Quando o Plano Juncker começou a tomar forma, Coelho e Portas começaram a engolir em seco e terão percebido que meteram a pata (e que pata!) na poça com a sua tese do finamento do investimento público (oh, oh why can’t we have a better political class?)

 (Vejam-se as sucessivas falhas de previsão)
Pois, o FMI, na sequência de dois excelentes capítulos analíticos do World Economic Outlook de 2015 (ver aqui versões em PDF), veio relembrar uma evidência que outros economistas não ofuscados pela chamada economia da oferta já tinham assinalado com clareza: na atual recuperação pós crise de 2007-2008, o investimento privado em maquinaria, equipamento e instalações teve uma contração bem mais significativa do que a experimentada noutros períodos recessivos. Ora esta evidência era suficiente para perceber que aqui havia gato e não muito difícil de descobrir. O investimento privado recuou mais pois não só o esforço de desendividamento empresarial foi mais imperioso do que noutras recessões, como o ambiente global de negócios estava ferido de incerteza e indeterminação, ainda por cima trágica e estupidamente agravado pelas doses excessivas de austeridade decretadas, sem atender ao momento das economias avançadas e emergentes.

Madame Lagarde escudada por tais capítulos analíticos vem agora dizer o óbvio, que para deslindar este lio, por algum lado terá de ser estimulado o ambiente global de negócios para que o investimento privado possa de facto recuperar. Obviamente pela vertente do investimento público, não como um elemento de criação de falsa e artificial dinâmica económica, mas como processo seletivo de identificação de investimentos públicos (em infraestruturas claro está) geradores de retorno suficiente a prazo para pagar o eventual endividamento que venham a exigir (argumento que o já célebre modelo de Summers e DeLong em 2012 mostrou com clareza e elegância de demonstração matemática). O que mostra que é uma completa falácia admitir que só a economia matematizada tem reconhecimento.

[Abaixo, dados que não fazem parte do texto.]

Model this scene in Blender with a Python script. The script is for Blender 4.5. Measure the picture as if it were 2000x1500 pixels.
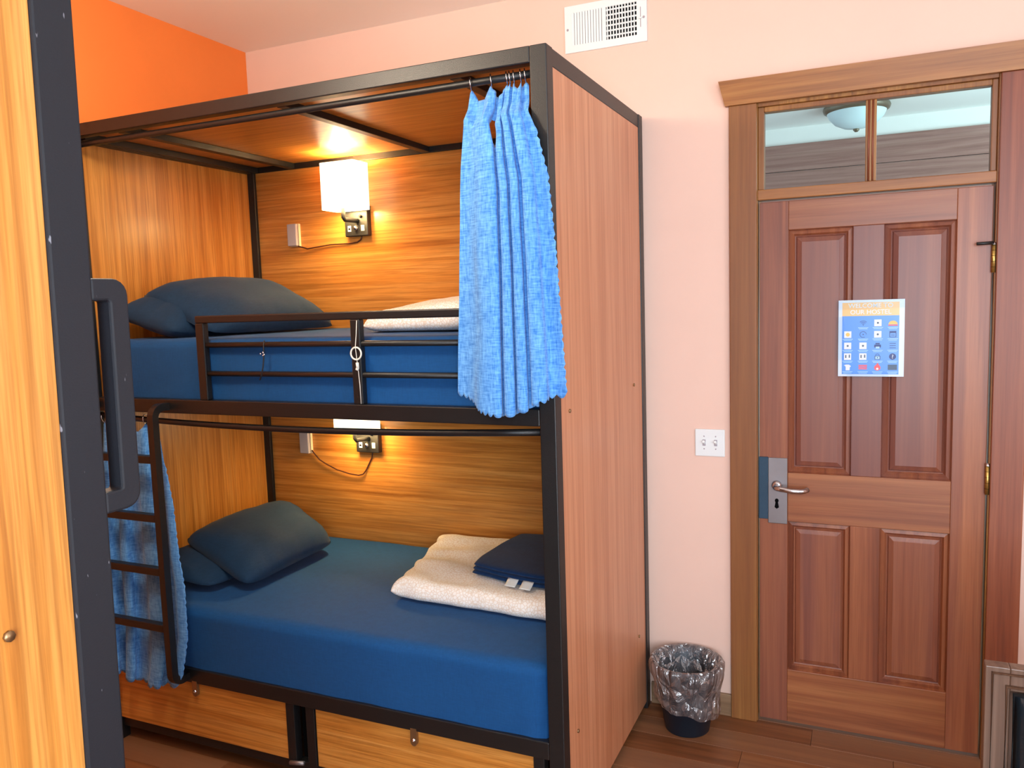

O modelo de Summers e DeLong tem uma elegância formal a toda a prova e não foi por isso influenciador de uma viragem da política macroeconómica.

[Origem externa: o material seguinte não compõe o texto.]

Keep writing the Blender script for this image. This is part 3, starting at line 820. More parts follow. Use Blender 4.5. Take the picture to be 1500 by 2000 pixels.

Não sei se Madame Lagarde descobriu ou simplesmente redescobriu que “global demand matters”. Vestida (com gosto e classe, diga-se) nas modernas boutiques de Saint Honoré em Paris, dos costureiros de Milão ou da Nova Iorque mais sofisticada, tenho para mim que Madame Lagarde pronunciará agora estas “verdades”inspiradas pela investigação de suporte ao World Economic Outlook com a mesma aparente convicção com que outrora (antes da descoberta dos malfadados multiplicadores ao contrário) defendia as desvalorizações internas dos programas de ajustamento.

Por tudo isto me fascinam (não a Madame Lagarde) as condições que levam o pensamento económico a transformar-se em maus paradigmas de política macroeconómica ou a ser incapaz de os derrubar.